QR-Code

Burgonet, Wheel-Lock Pistols, Armoured Saddle an Powder Flask

02:47

While the royal courts of Europe appropriated the glorious past for their own purposes and staged medieval festivals with jousting tournaments and extravagant parades, weapons technology continued to be developed for the battlefields of Europe. Gunpowder had been used in weapons since the second quarter of the fourteenth century – at first in heavy guns that were larger than a grown man, then towards the end of the fifteenth century, in small firearms as well. The wheel lock, invented either in Germany or in Italy, was crucial to the development of hand-held pistols.

The two gilded, embossed, etched and engraved wheel-lock pistols you see here are made from iron and copper. Their surfaces are covered with delicate foliage patterns, ancient horsemen and fabulous creatures.

When they were made, some time around 1590, it was common to produce pistols as identical pairs, sometimes even as double pairs.

They were loaded by thrusting the gunpowder and bullet down the muzzle of the pistol with a ramrod, which was mounted just below the barrel. The soldier would have had several prepared cartridges stored in boxes to protect them from moisture. One cartridge consisted of a pre-measured amount of powder and a bullet, wrapped in a cylinder of paper.

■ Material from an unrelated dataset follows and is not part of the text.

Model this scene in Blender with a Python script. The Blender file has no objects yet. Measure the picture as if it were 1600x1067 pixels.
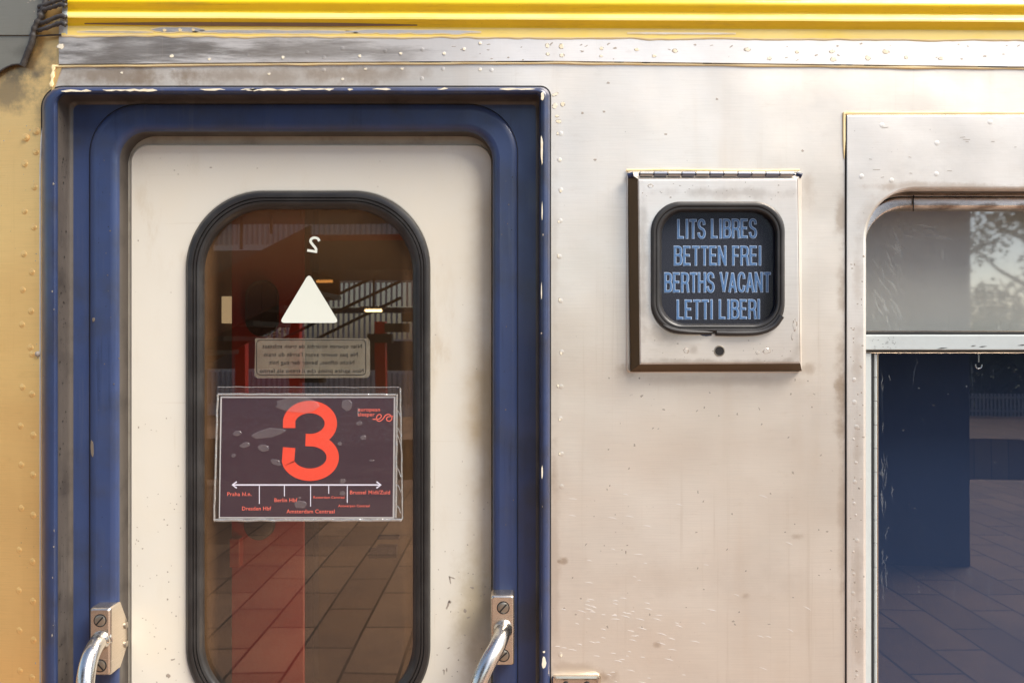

In order to load the pistol, the soldier would tear open one of these small cylinders of paper; first he would put the gunpowder, then the bullet, and finally the paper into the barrel. The striking pommels on the grips of these pistols can be opened. One of them contains tools to clean the barrel.

We don’t know the name of the gunsmith who made these pistols, but they certainly come from Augsburg.

On the octagonal part of the barrel, at the rear, you can see the Augsburg inspection stamp: an orb and a medallion with a crowned male head and the initials K.T. The rich decoration is remarkably similar to that of the gilded helmet, which is also on show here. And we do at least know who ordered that helmet.

It’s the Electress Sophia who once again provides the clue. She commissioned the helmet as a Christmas present for her husband. So, if the pistols and helmet really do belong together, and that seems very likely, the weapons were probably made in 1589, the year Christian received the helmet.